Franklin Fire Marshal Offers Safety Tips and Fun Ideas for Your Thanksgiving Meal

Franklin Fire Marshal Offers Safety Tips and Fun Ideas for Your Thanksgiving Meal

Thanksgiving Day is the peak day for home cooking fires*, with three times the average number, according to the National Fire Protection Association (NFPA).  The NFPA reports that in 2015, U.S. fire departments responded to an estimated 1,760 home cooking fires on Thanksgiving.  Unattended cooking was by far the leading contributing factor in cooking fires and fire deaths.  With that in mind, Franklin Fire Marshal Andy King encourages you to use the resources below to keep your family safe during this joyous but hectic time:

KIDS IN THE KITCHEN

King said, “It’s fun to involve children in the holiday meal preparation, but it’s important to help them stay safe in the kitchen.”  He recommends following NFPA’s “Kids in the Kitchen” guide (click HERE or see below) for ideas on what different age groups can do around the kitchen as you prepare your holiday meal.

Kids aged 3 – 5 can:

  • Get ingredients out of the refrigerator
  • Measure and mix ingredients together in a bowl
  • Pour liquids into a bowl
  • Wash fruits and vegetables off under cold water
  • Use a cookie cutter to cut shapes out of cook dough or sandwiches
  • Like cake batter off of a spoon (yum!)

Kids aged 6 – 8 can:

  • Open packages
  • Use a butter knife to spread frosting, cream cheese, peanut butter or soft cheese
  • Peel vegetables
  • Measure ingredients
  • Stir ingredients in a bowl
  • Set the table

Kids aged 9 – 12 can:

  • Begin to follow a recipe
  • Open cans
  • Use electrical kitchen appliances, such as a microwave oven, when a grown-up is present
  • Use a grater to shred cheese and vegetables
  • Turn stove burners on and off and select oven temperature when a grown-up is present
  • Help plan the meal
  • Make a salad

Kids aged 14+ can:

  • Operate the stove or oven without an adult present
  • Heat food up in the microwave without an adult present
  • Drain cooked pasta into a colander
  • Take a tray of food out of the oven

HOW TO FIGHT STOVETOP, OVEN AND TURKEY FRYER FIRES

Because you are more likely on Thanksgiving to encounter a cooking fire, King offers the following advice for what to do:

  • Stovetop grease fire: Never use water to extinguish a grease fire.  Smother the flames by sliding a lid over the pan and turning off the burner.
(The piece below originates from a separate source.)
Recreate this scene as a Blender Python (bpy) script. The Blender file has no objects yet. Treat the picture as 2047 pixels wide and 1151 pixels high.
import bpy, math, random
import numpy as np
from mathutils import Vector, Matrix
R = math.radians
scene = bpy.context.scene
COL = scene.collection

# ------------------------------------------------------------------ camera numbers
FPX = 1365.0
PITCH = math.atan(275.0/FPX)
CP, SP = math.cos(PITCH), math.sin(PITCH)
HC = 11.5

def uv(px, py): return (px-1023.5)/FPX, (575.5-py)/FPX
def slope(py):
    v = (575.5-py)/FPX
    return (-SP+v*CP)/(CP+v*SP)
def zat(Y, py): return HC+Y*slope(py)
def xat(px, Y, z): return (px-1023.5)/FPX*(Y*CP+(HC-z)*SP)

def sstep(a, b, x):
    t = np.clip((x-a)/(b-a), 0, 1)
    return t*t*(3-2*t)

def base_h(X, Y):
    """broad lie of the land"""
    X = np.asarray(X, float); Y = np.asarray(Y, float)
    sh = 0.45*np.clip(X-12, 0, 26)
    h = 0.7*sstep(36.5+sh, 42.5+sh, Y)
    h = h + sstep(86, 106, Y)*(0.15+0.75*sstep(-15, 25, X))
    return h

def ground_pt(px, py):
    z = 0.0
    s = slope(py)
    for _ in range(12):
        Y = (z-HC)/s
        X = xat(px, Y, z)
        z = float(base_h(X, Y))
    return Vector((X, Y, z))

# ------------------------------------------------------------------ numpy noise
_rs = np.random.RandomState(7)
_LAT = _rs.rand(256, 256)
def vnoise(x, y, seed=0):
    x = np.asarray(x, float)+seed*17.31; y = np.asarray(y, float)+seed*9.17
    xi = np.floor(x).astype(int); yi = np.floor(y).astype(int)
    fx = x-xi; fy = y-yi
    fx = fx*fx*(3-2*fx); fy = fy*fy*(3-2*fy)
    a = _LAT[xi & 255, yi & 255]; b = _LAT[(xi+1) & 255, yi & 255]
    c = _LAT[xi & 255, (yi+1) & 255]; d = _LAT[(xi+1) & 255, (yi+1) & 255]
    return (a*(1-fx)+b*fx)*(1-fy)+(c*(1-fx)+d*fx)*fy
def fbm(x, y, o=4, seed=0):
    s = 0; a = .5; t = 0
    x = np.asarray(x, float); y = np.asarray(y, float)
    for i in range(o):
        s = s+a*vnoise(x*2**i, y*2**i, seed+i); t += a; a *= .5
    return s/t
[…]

Leave the pan covered until it is completely cooled.  Call 911, even if you think the fire is out.
  • Oven or microwave fire: Turn off the heat or power and keep the door closed.  Call 911.
  • Turkey fryer fire: To watch a video that demonstrates the dangers of turkey fryer fires, follow this link: https://www.youtube.com/watch?v=kjUynq0HXdQ .  If you see smoke coming off your pot or oil, that’s a sign it has overheated and is nearing ignition.  Shut it off and let the oil cool down.  Keep a multi-purpose, “ABC” fire extinguisher close by in case a fire does start.  Use it only after calling 911.  To use your extinguisher remember the acronym “PASS”:
  •  Pull the pin
  • Aim at the base of the fire
  • Squeeze the handle
  • Sweep back and forth from side to side until the fire is out

King said you may have as little as two minutes to escape a burning home, “If fire or smoke is spreading, get everyone out of the house immediately and call 911.”  He added, “We at the Franklin Fire Department are thankful for another safe year of serving our Franklin residents and guests.  We wish everyone a safe Thanksgiving.”

*Thanksgiving is the peak day for home cooking fires, followed by the day before Thanksgiving, Christmas Day and Christmas Eve.